Over the past few years, Joey Burns and John Convertino of Calexico have been the hired guns of Americana. Need a rhythm section to enhance your dust-strewn ditties? They’re your men. It helps of course that Convertino is one of the best drummers around with a solid yet relaxed swing and that Burns has a direct line to south west cool. Here, transported to Tucson’s Wavelab studios and with a roster of local luminaries in tow we have Susie Hug, ex of UK indie band The Katydids, tapping into the Calexico lode in fine fashion.
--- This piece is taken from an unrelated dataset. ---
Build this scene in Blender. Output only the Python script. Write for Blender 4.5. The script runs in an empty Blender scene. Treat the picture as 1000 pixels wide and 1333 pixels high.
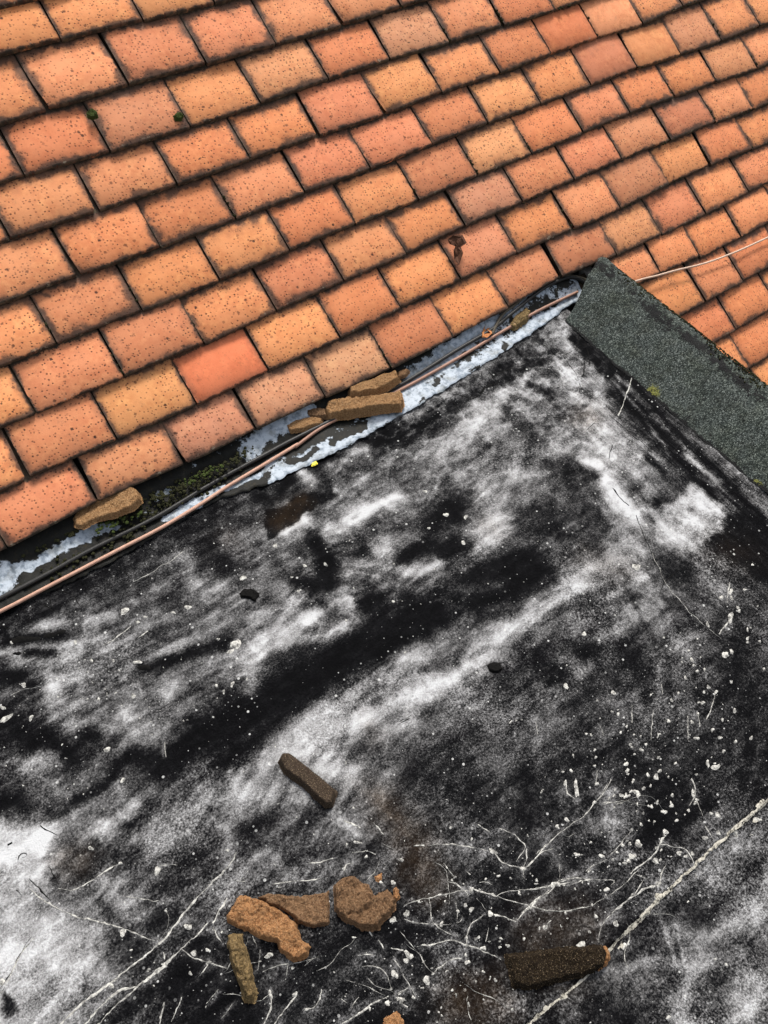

While her voice is as clear as ever the jangled pop sound of The Katydids is missing, instead we have a laid back set of songs that float and shimmer like a heat haze. There is nothing here that utilises the full blown Texarkana mariachi style that Calexico do so well but Hug uses the musicians to provide colour and atmosphere, the trumpet of Jacob Valenzuala wails mournfully on several songs while Convertino plays excellently throughout with tasty fills.
Hug’s clear voice has an anglo sensibility which at times is reminiscent of early eighties groups such as The Marine Girls. She is joined on the first song, “A Modern Lie” by Burns’ melancholic vocal. This is an excellent opener, accordion and Spanish guitar weave in and out while the pair duet magnificently. “A Modern Lie” and “Everybody Changes” are the songs that most evidently wear the Calexico imprint on their sleeve but “Cherry Blossom Hangs” has a delicate folk singer meets spaghetti western feel. “Flinch,” with dead pan vocals, sounds like The Raincoats in their latter days with some wonderful sonic rumblings from the band which are then revisited on the closer, “My Own Skeleton.”
One is reminded of the album that Convertino and Burns as OP8, along with Howe Gelb and Lisa Germano recorded some years ago although this is less dusty with more weight accorded to the singer. Hug’s songs are well up to par and the pairing with the Tucson crew is an inspired touch.

The album is released by a relatively new label, Vacilando '68 who appear to be becoming the main conduit for Tucson based music here in the UK. Hot on the heels of their release from Marianne Dissard, another Calexico sidekick, they are well worth keeping an eye on.